Based on SCOTUS Johnson ruling, Seventh Circuit declares statutory sentence enhancement for illegal reentry offenses

A helpful reader made sure I did not miss a notable post-Johnson vagueness ruling by a Seventh Circuit panel in US v. Vivas-Ceja, No. 15-1770 (7th Cir. Dec. 22, 2015) (available here). Here is how the panel opinion gets started:

Raul Vivas-Ceja pleaded guilty to illegally reentering the United States after removal, the maximum sentence for which is raised to 20 years if the defendant has been convicted of an “aggravated felony” prior to removal.  See 8 U.S.C. § 1326(b)(2).  As relevant here, the definition of “aggravated felony” is supplied by the definition of “crime of violence” in 18 U.S.C. § 16(b), which includes “any … offense that is a felony and that, by its nature, involves a substantial risk that physical force against the person or property of another may be used in the course of committing the offense.”

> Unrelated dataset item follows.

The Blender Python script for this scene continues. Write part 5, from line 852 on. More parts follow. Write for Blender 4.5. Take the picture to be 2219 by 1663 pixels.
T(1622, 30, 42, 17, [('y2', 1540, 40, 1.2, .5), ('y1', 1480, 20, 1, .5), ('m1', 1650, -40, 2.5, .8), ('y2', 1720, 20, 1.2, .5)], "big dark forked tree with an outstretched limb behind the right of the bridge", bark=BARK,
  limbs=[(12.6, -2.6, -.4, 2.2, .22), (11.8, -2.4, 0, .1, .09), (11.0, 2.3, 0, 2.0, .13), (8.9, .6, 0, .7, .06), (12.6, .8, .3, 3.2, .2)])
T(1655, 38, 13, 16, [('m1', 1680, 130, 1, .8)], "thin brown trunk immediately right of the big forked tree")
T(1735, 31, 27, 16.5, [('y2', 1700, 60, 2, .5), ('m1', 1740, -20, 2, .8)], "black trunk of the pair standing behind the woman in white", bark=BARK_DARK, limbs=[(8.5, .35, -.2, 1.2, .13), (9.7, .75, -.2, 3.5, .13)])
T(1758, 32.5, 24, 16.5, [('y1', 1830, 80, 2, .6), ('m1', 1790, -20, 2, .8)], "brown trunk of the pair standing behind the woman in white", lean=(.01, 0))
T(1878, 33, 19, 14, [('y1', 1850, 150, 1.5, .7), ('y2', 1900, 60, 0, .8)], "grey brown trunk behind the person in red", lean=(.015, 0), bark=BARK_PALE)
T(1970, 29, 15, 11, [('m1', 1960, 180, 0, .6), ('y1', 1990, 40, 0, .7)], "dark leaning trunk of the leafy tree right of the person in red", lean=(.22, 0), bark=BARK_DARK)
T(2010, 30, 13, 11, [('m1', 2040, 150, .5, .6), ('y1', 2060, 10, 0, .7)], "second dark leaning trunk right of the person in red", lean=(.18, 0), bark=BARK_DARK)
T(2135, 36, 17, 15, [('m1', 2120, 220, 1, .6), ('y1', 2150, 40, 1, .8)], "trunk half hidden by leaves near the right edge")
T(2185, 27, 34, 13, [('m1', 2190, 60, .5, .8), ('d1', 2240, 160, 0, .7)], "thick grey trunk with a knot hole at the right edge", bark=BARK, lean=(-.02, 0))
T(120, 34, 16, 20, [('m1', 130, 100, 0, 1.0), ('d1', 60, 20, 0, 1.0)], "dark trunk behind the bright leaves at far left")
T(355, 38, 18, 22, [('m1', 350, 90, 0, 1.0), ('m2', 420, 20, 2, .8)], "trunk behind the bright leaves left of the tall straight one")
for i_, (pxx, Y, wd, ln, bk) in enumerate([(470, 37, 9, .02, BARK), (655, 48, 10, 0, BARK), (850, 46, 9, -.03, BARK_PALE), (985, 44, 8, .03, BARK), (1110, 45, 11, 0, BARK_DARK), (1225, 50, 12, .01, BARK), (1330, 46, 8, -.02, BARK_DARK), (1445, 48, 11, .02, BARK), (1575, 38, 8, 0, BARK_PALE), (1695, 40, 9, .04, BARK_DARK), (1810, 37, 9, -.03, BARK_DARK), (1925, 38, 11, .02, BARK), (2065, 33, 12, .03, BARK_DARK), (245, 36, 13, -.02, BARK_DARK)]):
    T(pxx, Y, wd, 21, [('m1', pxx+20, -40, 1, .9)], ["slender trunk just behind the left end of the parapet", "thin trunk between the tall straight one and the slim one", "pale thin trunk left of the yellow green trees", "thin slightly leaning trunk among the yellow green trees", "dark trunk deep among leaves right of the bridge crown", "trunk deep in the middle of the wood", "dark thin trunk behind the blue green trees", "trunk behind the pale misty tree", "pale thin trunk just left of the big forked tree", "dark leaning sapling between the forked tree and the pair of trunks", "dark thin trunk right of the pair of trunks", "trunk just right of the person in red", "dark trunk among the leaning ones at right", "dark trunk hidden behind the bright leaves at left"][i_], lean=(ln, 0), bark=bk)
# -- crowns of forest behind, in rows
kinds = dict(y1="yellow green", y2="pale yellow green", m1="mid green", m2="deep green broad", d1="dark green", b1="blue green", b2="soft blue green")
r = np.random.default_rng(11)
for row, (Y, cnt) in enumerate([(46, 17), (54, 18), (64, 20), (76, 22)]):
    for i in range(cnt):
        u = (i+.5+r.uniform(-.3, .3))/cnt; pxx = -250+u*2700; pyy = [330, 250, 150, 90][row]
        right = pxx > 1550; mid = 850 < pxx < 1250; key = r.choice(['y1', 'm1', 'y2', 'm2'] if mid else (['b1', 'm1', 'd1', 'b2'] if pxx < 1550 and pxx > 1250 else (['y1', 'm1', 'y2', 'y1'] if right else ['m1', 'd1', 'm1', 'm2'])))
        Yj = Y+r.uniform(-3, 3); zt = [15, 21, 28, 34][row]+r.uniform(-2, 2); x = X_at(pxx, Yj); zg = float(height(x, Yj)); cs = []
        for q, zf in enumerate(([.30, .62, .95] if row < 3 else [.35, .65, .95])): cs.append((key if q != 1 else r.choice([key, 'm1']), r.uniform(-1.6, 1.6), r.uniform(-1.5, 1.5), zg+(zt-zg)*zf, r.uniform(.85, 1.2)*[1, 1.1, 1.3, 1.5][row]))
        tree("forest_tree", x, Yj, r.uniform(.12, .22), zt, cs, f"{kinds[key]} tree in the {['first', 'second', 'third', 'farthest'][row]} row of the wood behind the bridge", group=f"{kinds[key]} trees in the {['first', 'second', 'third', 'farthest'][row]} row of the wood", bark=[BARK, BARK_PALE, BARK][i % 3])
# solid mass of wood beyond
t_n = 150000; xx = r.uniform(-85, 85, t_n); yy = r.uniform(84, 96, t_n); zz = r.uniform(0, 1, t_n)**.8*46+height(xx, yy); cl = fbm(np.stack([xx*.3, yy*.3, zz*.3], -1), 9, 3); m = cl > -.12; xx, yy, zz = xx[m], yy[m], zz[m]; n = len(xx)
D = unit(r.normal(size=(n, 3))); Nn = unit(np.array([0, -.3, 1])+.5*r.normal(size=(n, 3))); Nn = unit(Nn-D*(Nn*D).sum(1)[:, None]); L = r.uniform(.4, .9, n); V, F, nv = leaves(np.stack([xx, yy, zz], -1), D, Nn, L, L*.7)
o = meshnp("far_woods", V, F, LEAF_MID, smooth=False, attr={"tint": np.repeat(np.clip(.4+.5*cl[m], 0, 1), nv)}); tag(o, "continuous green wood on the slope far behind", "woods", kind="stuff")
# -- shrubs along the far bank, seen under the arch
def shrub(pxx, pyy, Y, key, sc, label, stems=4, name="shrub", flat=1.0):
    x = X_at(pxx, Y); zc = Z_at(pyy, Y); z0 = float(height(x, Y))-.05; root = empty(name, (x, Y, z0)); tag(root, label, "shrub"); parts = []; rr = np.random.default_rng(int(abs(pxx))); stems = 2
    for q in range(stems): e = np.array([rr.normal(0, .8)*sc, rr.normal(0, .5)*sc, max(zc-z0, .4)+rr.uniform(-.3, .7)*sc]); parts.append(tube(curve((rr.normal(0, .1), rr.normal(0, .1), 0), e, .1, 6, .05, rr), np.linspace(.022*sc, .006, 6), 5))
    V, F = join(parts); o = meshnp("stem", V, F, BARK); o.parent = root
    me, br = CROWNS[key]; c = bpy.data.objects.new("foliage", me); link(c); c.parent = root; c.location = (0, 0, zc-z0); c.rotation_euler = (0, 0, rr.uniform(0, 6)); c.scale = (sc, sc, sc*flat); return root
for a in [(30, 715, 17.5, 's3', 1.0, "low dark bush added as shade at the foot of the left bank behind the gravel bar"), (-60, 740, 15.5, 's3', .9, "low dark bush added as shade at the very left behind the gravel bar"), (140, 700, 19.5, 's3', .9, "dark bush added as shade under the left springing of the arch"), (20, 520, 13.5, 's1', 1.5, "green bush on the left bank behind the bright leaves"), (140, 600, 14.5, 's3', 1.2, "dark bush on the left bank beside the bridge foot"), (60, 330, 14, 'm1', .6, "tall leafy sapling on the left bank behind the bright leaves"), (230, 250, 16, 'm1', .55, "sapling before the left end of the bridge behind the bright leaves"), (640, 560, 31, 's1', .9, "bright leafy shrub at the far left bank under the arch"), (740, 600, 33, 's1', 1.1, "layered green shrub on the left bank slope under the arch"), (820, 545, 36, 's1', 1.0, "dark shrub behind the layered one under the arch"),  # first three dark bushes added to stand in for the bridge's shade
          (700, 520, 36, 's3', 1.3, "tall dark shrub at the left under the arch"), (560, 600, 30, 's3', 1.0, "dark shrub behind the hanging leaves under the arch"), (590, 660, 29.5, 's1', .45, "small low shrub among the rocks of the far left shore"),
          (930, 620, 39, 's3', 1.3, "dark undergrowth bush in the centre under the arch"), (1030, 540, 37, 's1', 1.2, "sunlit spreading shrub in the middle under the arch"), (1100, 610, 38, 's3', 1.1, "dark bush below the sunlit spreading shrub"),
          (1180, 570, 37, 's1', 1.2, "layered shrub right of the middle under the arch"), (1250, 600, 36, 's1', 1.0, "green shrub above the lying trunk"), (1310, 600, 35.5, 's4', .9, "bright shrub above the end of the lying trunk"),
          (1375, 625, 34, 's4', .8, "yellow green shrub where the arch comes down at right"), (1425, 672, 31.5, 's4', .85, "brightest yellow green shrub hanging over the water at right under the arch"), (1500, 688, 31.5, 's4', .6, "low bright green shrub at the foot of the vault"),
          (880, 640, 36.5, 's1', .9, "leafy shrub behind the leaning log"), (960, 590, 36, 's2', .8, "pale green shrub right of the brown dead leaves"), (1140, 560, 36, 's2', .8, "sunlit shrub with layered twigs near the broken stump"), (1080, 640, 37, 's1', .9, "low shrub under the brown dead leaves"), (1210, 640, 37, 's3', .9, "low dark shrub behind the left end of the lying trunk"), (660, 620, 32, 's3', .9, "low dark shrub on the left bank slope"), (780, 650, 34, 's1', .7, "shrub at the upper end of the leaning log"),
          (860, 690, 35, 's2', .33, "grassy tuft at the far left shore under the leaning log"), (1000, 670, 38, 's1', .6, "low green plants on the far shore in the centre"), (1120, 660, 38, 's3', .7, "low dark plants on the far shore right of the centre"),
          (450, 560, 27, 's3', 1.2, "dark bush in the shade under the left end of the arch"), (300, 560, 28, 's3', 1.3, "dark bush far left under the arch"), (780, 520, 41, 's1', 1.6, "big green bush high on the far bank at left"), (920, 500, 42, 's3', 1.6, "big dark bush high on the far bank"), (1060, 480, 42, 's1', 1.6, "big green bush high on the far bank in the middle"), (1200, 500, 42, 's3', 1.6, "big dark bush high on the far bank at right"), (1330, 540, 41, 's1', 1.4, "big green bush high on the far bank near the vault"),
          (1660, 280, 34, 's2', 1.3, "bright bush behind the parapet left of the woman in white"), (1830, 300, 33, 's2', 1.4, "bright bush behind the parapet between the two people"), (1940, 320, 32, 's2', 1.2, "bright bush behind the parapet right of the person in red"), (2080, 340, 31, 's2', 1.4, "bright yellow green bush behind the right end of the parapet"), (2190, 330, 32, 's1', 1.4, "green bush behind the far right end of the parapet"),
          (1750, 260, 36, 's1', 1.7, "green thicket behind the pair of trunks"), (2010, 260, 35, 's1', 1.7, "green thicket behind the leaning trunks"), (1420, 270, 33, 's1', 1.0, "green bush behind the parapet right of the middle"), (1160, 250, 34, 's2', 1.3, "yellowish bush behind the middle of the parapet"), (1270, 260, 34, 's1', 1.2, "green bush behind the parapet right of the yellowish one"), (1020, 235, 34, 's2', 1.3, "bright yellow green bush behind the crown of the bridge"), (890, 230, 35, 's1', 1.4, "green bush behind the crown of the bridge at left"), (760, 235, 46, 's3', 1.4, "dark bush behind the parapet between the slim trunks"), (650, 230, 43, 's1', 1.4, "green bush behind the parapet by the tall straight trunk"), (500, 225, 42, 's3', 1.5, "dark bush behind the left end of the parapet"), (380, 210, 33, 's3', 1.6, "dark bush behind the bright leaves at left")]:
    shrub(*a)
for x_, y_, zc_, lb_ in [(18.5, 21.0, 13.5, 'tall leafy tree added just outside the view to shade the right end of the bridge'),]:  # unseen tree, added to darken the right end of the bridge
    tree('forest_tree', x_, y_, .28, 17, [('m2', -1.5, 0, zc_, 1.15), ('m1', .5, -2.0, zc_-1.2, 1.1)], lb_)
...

The district court concluded that Vivas-Ceja’s Wisconsin conviction for fleeing an officer was a crime of violence under § 16(b), raising the maximum sentence to 20 years.  The court imposed a sentence of 21 months.  Vivas-Ceja appeals, arguing that § 16(b)’s definition of “crime of violence” is unconstitutionally vague in light of Johnson v. United States, 135 S. Ct. 2551 (2015).

The Fifth Amendment’s Due Process Clause prohibits the government from depriving a person of liberty under a statute “so vague that it fails to give ordinary people fair notice … or so standardless that it invites arbitrary enforcement.”  Id. at 2556.  In Johnson the Supreme Court held that sentencing a defendant under the so-called “residual clause” of the Armed Career Criminal Act (“ACCA”), 18 U.S.C. § 924(e)(2)(B)(ii), violates this prohibition.  Section 16(b) is materially indistinguishable from the ACCA’s residual clause.  We hold that it too is unconstitutionally vague according to the reasoning of Johnson.  We therefore vacate Vivas-Ceja’s sentence and remand for resentencing.

December 23, 2015 at 02:19 PM | Permalink

Comments

This guy is lucky---a drunk driver, three-time deportee---he needs to get about 10 years in federal prison. And if he shows up again after deportation, he should get 40 years.